### What you have to do
Reproduce each line, exactly, from the one containing "12, .092, M_leaf_r, 9)" through the end of the material. Exclude pictures.

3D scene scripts
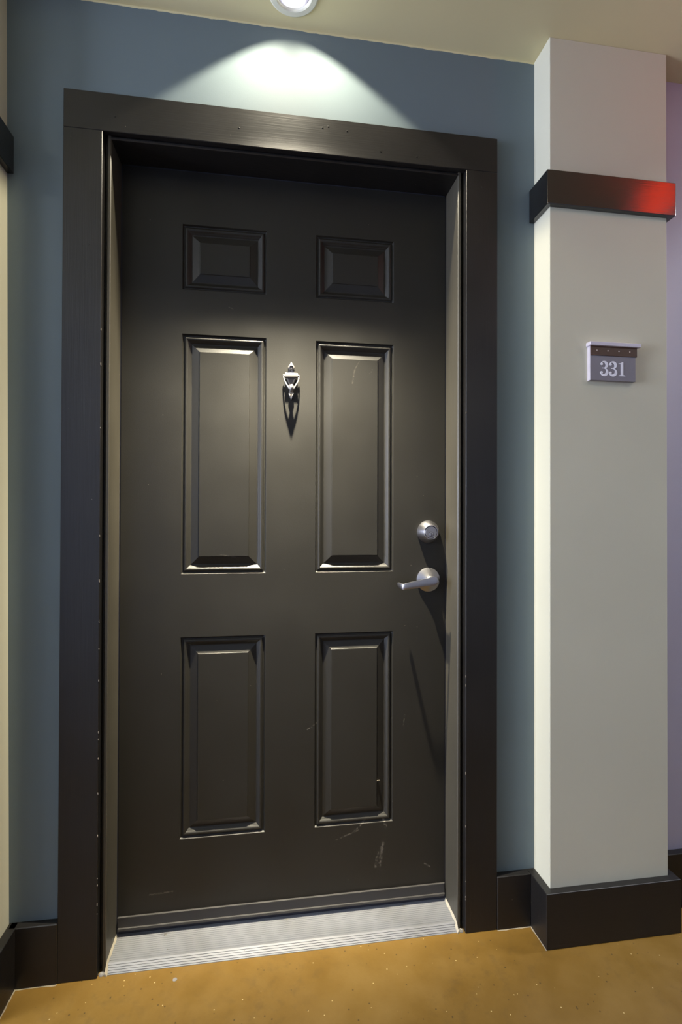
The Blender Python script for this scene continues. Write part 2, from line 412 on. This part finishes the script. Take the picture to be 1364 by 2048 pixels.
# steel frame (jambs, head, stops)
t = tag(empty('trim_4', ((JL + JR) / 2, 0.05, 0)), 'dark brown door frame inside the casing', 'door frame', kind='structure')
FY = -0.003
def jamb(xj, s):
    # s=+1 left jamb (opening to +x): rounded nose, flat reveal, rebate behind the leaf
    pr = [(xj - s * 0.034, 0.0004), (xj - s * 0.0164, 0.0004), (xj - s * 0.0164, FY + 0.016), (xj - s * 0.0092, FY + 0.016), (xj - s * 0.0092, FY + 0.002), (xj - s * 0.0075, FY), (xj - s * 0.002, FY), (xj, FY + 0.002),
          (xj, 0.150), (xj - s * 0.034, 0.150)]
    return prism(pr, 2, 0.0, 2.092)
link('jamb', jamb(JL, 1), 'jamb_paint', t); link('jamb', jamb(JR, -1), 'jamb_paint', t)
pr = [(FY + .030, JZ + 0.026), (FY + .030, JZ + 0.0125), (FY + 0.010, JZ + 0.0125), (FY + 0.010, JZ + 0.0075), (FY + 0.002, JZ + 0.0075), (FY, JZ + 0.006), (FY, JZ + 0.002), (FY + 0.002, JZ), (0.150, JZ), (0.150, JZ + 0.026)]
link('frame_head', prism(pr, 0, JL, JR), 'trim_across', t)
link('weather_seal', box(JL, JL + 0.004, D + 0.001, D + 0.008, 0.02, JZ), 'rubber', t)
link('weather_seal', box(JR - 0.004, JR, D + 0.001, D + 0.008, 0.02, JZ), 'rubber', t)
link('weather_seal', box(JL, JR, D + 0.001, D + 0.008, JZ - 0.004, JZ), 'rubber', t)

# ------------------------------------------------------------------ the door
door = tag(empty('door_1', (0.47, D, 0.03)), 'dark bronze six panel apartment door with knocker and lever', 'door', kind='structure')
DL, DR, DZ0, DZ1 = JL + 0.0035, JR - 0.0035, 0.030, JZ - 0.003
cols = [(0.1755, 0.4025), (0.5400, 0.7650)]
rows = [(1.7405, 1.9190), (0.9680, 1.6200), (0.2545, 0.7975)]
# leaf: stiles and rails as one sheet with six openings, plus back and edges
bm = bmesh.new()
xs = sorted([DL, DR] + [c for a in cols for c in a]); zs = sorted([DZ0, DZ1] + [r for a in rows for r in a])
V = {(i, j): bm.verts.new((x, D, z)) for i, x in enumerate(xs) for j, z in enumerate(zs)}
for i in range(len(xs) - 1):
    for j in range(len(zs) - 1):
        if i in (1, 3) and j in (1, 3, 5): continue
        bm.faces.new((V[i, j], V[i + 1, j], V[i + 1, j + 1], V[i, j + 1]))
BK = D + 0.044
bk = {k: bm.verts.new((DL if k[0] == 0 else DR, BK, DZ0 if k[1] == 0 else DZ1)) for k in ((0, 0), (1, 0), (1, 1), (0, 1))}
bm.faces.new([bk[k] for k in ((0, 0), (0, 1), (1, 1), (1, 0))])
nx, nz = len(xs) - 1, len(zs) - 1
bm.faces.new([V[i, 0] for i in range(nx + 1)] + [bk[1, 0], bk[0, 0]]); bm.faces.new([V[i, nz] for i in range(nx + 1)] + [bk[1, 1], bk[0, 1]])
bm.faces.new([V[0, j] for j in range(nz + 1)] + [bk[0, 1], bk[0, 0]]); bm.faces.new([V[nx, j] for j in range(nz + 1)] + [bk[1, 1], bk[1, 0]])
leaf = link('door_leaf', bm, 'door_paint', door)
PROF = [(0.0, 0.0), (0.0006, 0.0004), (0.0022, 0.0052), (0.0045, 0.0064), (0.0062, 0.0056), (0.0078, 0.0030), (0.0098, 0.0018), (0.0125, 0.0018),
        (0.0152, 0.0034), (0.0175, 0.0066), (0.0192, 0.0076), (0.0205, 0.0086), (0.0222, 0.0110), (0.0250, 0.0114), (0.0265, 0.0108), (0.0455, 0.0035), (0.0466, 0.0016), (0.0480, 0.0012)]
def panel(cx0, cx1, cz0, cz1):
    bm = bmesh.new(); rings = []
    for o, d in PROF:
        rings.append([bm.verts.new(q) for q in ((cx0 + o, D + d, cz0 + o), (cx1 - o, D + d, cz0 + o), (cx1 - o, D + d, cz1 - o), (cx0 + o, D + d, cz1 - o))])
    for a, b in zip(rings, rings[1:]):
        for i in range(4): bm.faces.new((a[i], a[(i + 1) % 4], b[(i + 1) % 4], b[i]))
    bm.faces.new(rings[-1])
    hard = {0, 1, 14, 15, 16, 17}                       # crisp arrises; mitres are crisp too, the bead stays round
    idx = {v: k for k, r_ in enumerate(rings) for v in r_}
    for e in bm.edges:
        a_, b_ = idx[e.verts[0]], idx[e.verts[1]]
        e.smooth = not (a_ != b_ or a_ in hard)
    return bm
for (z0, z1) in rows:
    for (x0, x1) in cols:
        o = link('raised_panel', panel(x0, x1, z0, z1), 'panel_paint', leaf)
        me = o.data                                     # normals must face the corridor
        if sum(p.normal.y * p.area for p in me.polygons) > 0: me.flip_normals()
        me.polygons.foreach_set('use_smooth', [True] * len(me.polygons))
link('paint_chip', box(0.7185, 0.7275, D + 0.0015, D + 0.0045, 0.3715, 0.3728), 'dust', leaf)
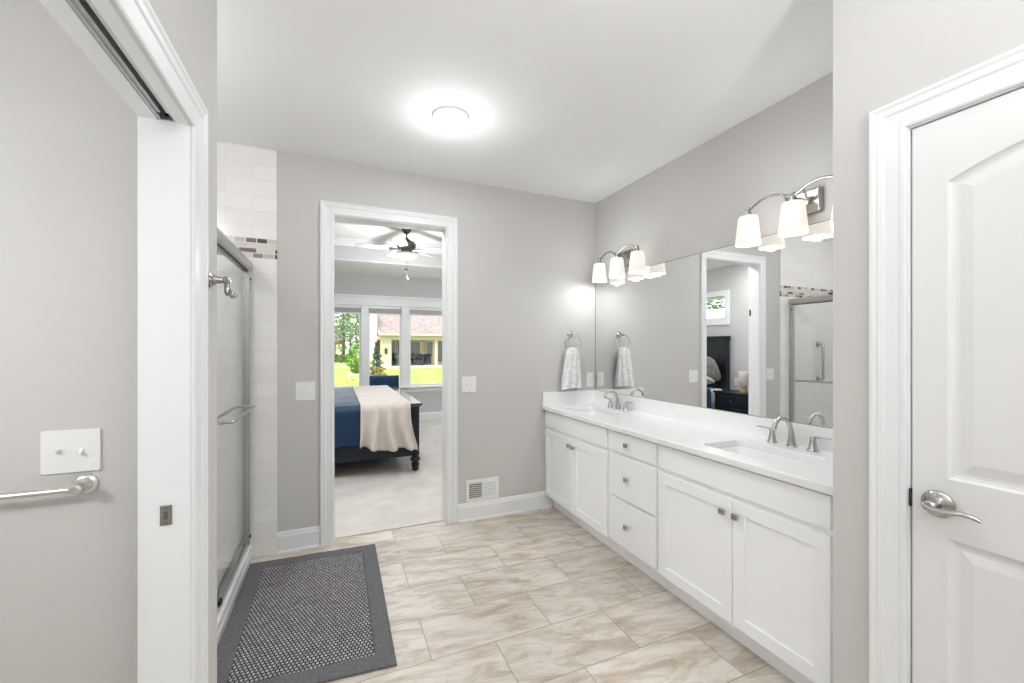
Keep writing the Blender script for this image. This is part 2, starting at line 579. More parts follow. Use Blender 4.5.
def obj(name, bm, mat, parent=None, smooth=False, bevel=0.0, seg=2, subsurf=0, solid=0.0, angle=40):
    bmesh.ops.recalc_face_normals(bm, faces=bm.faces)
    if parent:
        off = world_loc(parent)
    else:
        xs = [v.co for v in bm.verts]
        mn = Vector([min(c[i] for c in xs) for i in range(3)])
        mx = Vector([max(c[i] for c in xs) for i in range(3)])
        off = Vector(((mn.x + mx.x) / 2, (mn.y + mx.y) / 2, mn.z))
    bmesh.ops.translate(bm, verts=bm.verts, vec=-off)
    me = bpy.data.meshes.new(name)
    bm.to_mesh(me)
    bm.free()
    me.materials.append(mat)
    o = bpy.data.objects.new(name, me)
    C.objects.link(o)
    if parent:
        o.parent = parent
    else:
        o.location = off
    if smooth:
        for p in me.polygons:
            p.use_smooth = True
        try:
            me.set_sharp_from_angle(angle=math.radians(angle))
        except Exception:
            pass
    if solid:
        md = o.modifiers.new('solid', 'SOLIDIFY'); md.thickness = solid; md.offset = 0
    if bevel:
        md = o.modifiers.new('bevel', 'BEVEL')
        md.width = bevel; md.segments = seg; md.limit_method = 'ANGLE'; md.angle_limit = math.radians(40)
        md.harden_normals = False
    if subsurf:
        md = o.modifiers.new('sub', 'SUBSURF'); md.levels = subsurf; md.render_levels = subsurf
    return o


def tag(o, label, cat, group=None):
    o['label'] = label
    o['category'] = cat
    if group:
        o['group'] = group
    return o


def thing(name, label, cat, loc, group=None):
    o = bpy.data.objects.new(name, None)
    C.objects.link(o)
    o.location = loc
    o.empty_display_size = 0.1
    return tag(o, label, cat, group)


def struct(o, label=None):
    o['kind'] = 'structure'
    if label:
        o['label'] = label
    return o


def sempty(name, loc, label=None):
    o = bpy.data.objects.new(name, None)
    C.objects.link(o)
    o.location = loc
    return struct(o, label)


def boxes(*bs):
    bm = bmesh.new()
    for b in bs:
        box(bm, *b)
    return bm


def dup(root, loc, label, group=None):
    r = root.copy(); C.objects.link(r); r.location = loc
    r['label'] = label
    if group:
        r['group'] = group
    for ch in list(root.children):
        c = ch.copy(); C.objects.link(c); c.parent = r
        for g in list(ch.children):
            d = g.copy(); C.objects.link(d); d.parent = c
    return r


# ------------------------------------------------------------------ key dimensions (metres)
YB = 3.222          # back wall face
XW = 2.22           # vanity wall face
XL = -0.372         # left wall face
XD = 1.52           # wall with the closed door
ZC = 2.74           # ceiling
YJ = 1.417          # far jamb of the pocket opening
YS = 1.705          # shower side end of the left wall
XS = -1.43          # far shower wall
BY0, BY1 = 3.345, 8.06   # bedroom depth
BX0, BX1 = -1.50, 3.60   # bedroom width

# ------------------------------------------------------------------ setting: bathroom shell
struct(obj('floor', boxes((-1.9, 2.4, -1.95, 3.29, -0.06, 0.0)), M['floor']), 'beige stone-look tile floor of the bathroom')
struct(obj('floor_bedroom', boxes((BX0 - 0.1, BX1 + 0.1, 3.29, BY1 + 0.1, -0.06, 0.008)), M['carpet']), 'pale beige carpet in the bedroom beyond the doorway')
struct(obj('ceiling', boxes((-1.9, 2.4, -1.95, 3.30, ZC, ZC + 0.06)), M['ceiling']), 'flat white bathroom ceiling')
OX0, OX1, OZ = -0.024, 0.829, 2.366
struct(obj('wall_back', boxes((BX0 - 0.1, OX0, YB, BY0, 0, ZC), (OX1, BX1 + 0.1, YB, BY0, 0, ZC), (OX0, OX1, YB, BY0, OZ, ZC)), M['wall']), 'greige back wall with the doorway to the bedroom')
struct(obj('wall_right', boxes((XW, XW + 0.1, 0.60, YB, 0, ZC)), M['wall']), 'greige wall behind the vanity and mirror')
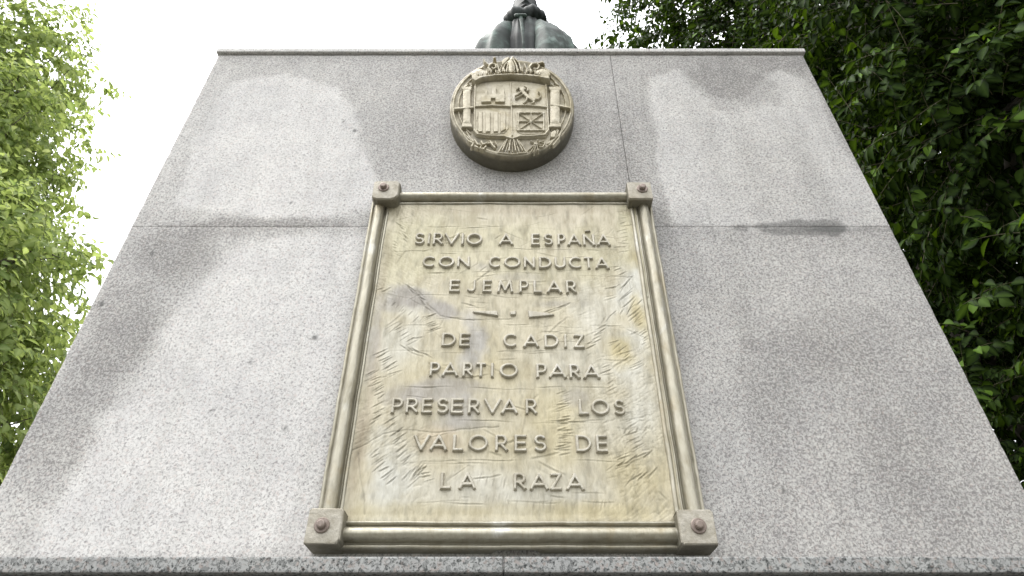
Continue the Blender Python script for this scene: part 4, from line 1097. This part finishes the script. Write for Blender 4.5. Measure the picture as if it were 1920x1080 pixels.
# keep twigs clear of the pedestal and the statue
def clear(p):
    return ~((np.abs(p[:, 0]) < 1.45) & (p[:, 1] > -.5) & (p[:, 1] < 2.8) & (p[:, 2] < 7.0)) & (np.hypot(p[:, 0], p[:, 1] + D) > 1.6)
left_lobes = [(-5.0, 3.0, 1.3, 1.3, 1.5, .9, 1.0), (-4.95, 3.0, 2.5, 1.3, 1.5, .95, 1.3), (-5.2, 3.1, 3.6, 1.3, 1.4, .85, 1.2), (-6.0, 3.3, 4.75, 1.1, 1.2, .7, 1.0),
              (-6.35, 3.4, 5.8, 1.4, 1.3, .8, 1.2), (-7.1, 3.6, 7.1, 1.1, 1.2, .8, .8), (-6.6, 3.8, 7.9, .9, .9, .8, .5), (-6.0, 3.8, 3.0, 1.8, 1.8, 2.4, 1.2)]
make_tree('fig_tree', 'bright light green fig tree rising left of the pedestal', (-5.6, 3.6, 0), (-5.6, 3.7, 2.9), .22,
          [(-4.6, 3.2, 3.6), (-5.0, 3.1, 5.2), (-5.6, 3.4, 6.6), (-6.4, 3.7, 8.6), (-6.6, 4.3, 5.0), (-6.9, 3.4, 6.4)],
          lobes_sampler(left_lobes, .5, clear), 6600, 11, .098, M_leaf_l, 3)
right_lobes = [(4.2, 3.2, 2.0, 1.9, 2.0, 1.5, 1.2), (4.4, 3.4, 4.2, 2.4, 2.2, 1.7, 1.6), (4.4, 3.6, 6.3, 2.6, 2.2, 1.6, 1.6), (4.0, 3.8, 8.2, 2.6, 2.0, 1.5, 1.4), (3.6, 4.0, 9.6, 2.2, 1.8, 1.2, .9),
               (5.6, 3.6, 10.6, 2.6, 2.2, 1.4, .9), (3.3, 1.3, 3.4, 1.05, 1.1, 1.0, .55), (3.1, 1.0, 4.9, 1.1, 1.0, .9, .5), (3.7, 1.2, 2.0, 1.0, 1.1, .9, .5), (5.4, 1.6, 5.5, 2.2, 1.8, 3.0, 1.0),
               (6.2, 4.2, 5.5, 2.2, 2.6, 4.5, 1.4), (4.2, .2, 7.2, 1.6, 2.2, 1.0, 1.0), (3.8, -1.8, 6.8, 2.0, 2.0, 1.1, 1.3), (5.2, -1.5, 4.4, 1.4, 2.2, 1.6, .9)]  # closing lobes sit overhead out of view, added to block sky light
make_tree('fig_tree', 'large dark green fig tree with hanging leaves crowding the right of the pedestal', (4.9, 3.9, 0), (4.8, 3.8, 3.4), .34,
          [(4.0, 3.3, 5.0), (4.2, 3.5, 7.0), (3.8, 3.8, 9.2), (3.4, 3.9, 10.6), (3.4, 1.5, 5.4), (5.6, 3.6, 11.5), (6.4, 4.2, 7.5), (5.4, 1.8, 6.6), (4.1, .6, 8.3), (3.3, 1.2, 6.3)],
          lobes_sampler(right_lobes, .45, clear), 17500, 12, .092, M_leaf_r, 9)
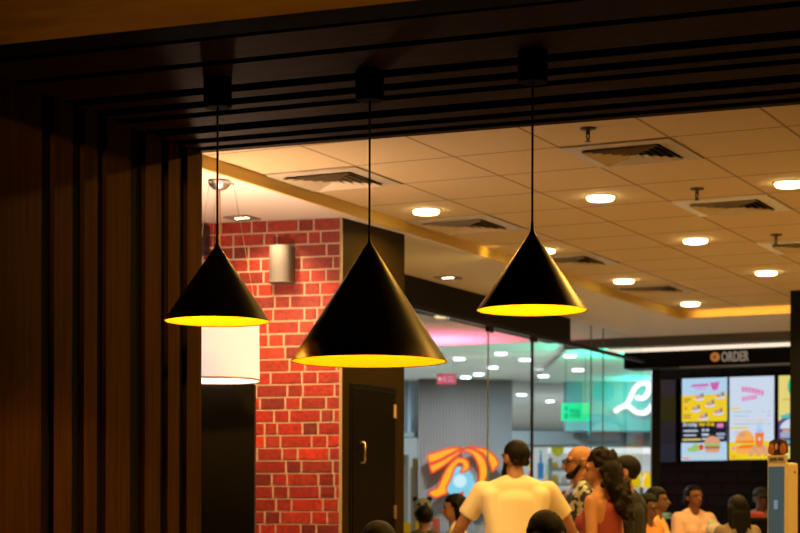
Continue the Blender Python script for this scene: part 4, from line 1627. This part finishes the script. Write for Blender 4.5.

### Written solution
          lobes_sampler(right_lobes, .45, clear), 17500, 12, .092, M_leaf_r, 9)
Continue the Blender Python script for this scene: part 4, from line 1627. This part finishes the script. Write for Blender 4.5.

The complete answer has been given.